No images are to be carried over; print all other material exactly as it stands.

________________________

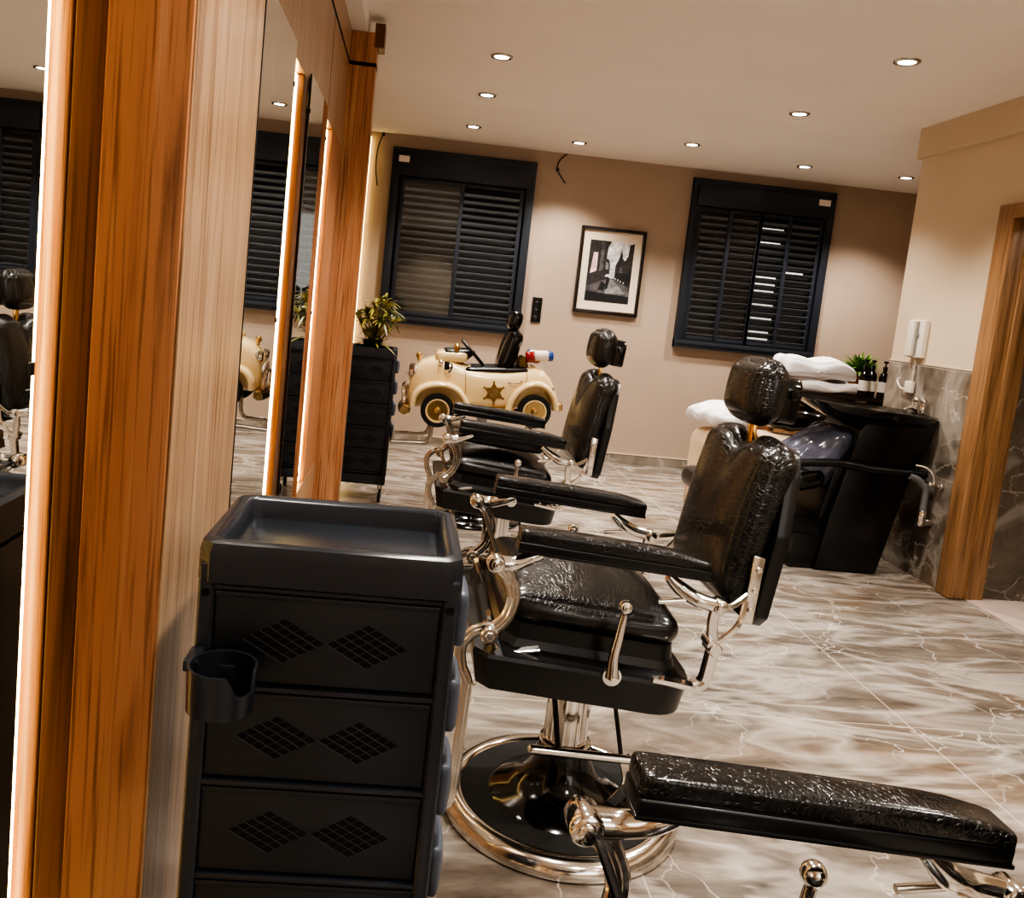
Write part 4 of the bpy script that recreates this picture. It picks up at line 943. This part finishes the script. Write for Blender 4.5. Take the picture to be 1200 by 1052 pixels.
bm = nb(); lathe(bm, [(.045, .16), (.045, .45), (.06, .45), (.06, .52)], seg=24); bx(bm, -.2, .2, -.12, .12, .52, .56, .01); bx(bm, -.03, .03, -.03, .03, .55, .7); obj('pole', bm, 'steel', t, 40)
bm = nb()
for y in (-.17, .17): tube(bm, [(-.30, y, .70), (-.305, y, .56), (-.31, y, .50), (-.335, y, .468), (-.40, y, .462), (-.53, y, .455)], .0135, 10, 5)
tube(bm, [(-.53, -.17, .455), (-.53, .17, .455)], .0135, 10); obj('footrest', bm, 'steel', t, 60)
bm = nb(); tube(bm, [(.05, -.12, .54), (.11, -.13, .40), (.13, -.13, .30)], .012, 8, 4); obj('side_strut', bm, 'black', t, 60)

# ------------------------------------------------------------------ world, camera, view
w = bpy.data.worlds.new('World'); sc.world = w; w.use_nodes = True
w.node_tree.nodes['Background'].inputs[0].default_value = (1.5, 1.42, 1.32, 1)
cam = bpy.data.cameras.new('camera'); co = bpy.data.objects.new('camera', cam); COL.objects.link(co); sc.camera = co
cam.sensor_fit = 'HORIZONTAL'; cam.sensor_width = 36; cam.lens = 30.0
cam.shift_x = (600 - 542.12) / 1200; cam.shift_y = (461.831 - 526) / 1200
cam.clip_start = .02
yaw, pitch, roll = -0.068104, -0.112485, 0.102965
cy, sy, cp, sp, crr, srr = math.cos(yaw), math.sin(yaw), math.cos(pitch), math.sin(pitch), math.cos(roll), math.sin(roll)
r_ = Vector((cy, sy, 0)); f_ = Vector((-sy, cy, 0)); u_ = Vector((0, 0, 1))
f2 = f_ * cp + u_ * sp; u2 = u_ * cp - f_ * sp
r3 = r_ * crr + u2 * srr; u3 = u2 * crr - r_ * srr
co.matrix_world = Matrix(((r3.x, u3.x, -f2.x, 0), (r3.y, u3.y, -f2.y, 0), (r3.z, u3.z, -f2.z, 1.334), (0, 0, 0, 1)))
sc.view_settings.view_transform = 'AgX'
sc.view_settings.look = 'AgX - High Contrast'
sc.view_settings.exposure = 0.75
sc.cycles.use_denoising = True
sc.cycles.max_bounces = 10; sc.cycles.diffuse_bounces = 5; sc.cycles.glossy_bounces = 6
sc.cycles.sample_clamp_indirect = 6.0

________________________

# Response:
Write part 4 of the bpy script that recreates this picture. It picks up at line 943. This part finishes the script. Write for Blender 4.5. Take the picture to be 1200 by 1052 pixels.
bm = nb(); lathe(bm, [(.045, .16), (.045, .45), (.06, .45), (.06, .52)], seg=24); bx(bm, -.2, .2, -.12, .12, .52, .56, .01); bx(bm, -.03, .03, -.03, .03, .55, .7); obj('pole', bm, 'steel', t, 40)
bm = nb()
for y in (-.17, .17): tube(bm, [(-.30, y, .70), (-.305, y, .56), (-.31, y, .50), (-.335, y, .468), (-.40, y, .462), (-.53, y, .455)], .0135, 10, 5)
tube(bm, [(-.53, -.17, .455), (-.53, .17, .455)], .0135, 10); obj('footrest', bm, 'steel', t, 60)
bm = nb(); tube(bm, [(.05, -.12, .54), (.11, -.13, .40), (.13, -.13, .30)], .012, 8, 4); obj('side_strut', bm, 'black', t, 60)

# ------------------------------------------------------------------ world, camera, view
w = bpy.data.worlds.new('World'); sc.world = w; w.use_nodes = True
w.node_tree.nodes['Background'].inputs[0].default_value = (1.5, 1.42, 1.32, 1)
cam = bpy.data.cameras.new('camera'); co = bpy.data.objects.new('camera', cam); COL.objects.link(co); sc.camera = co
cam.sensor_fit = 'HORIZONTAL'; cam.sensor_width = 36; cam.lens = 30.0
cam.shift_x = (600 - 542.12) / 1200; cam.shift_y = (461.831 - 526) / 1200
cam.clip_start = .02
yaw, pitch, roll = -0.068104, -0.112485, 0.102965
cy, sy, cp, sp, crr, srr = math.cos(yaw), math.sin(yaw), math.cos(pitch), math.sin(pitch), math.cos(roll), math.sin(roll)
r_ = Vector((cy, sy, 0)); f_ = Vector((-sy, cy, 0)); u_ = Vector((0, 0, 1))
f2 = f_ * cp + u_ * sp; u2 = u_ * cp - f_ * sp
r3 = r_ * crr + u2 * srr; u3 = u2 * crr - r_ * srr
co.matrix_world = Matrix(((r3.x, u3.x, -f2.x, 0), (r3.y, u3.y, -f2.y, 0), (r3.z, u3.z, -f2.z, 1.334), (0, 0, 0, 1)))
sc.view_settings.view_transform = 'AgX'
sc.view_settings.look = 'AgX - High Contrast'
sc.view_settings.exposure = 0.75
sc.cycles.use_denoising = True
sc.cycles.max_bounces = 10; sc.cycles.diffuse_bounces = 5; sc.cycles.glossy_bounces = 6
sc.cycles.sample_clamp_indirect = 6.0